From a firm’s perspective, it's a way to structure seniority and develop future leaders. From your perspective, it can be a stepping stone—or a destination, depending on what you want.

How Big Is the Difference in Earnings?

Let’s talk numbers. Because yes, the financial gap between salaried and equity partners is significant—and it varies widely across regions and firm size.

🇺🇸 In the U.S.

  • Small firms:

    • Salaried Partner: $150k – $300k

    • Equity Partner: Double that—and more

  • Large firms:

    • Salaried Partner: $300k – $500k

    • Equity Partner: $1.2M – $3M+

  • Top-tier firms:

    • Equity partners can earn over $5 million a year

🇬🇧 In the UK

  • Small firms:

    • Salaried Partner: ~£80k

    • Equity Partner: ~£160k+

  • Large firms:

    • Salaried Partner: £150k – £300k

    • Equity Partner: Often £1.5M – £2M (especially at firms like Linklaters or Clifford Chance)

🇫🇷 In France

  • Mid-sized firms:

    • Salaried Partner: €80k – €250k

    • Equity Partner: Up to €500k

  • Large firms:

    • Salaried Partner: €120k – €200k

    • Equity Partner: €500k – €1.5M+

So yes—the jump can be very lucrative. But it’s not just about money.

The Real Question: What Do You Want?

Becoming an equity partner isn’t for everyone. It comes with incredible rewards, but also real responsibilities—like navigating firm-wide financial decisions, dealing with governance, and sometimes being involved in tough conversations around staffing, strategy, or restructuring.

Some lawyers love that challenge. Others find their joy in the work itself—serving clients, mentoring teams, developing legal strategy—and not in managing the business of the firm.

Here are a few powerful questions to consider:

  • Are you energised by the idea of leading the business?

  • Do you want a say in the firm’s long-term direction?

  • Are you comfortable taking on financial risk for greater reward?

  • Or would you rather focus on client work, with the stability of a salary and fewer firm-wide obligations?

There is no right answer. The key is to make a conscious choice—based on what lights you up, what you value, and how you want to grow.

What If Equity Isn’t Even an Option?

In some firms, equity partnership is capped or tightly held. If your firm isn’t open to new equity partners—or if the pathway feels opaque—that’s a valuable piece of information.

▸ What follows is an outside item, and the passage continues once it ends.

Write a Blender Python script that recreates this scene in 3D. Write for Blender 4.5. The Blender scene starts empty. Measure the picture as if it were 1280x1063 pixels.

It may not mean leaving your firm, but it might mean initiating a deeper conversation with leadership, or exploring your options elsewhere.

Your talents, your leadership, your ambition—they deserve room to grow.

Introducing: Pathway to Partnership

If you’re a woman lawyer considering partnership—or already navigating the transition—I’ve created a program just for you.

Pathway to Partnership is a 3-month coaching program designed to:

  • Help you clarify your partnership goals (and whether equity is right for you)

  • Strengthen your leadership, business development, and visibility

  • Equip you with the skills and confidence to succeed—whether you're stepping into partnership or looking to thrive once you're there

If you’re curious, just DM me and we’ll explore together whether it’s the right fit for you.

Final Thought

Whether you choose salaried or equity partnership, what matters most is that it’s a choice. One that’s aligned with your ambitions, your values, and your vision for the future.

The legal profession needs more women at the top—not burned out, boxed in, or discouraged, but leading powerfully and shaping the future of the profession.

And that starts with clarity, courage, and a clear path forward.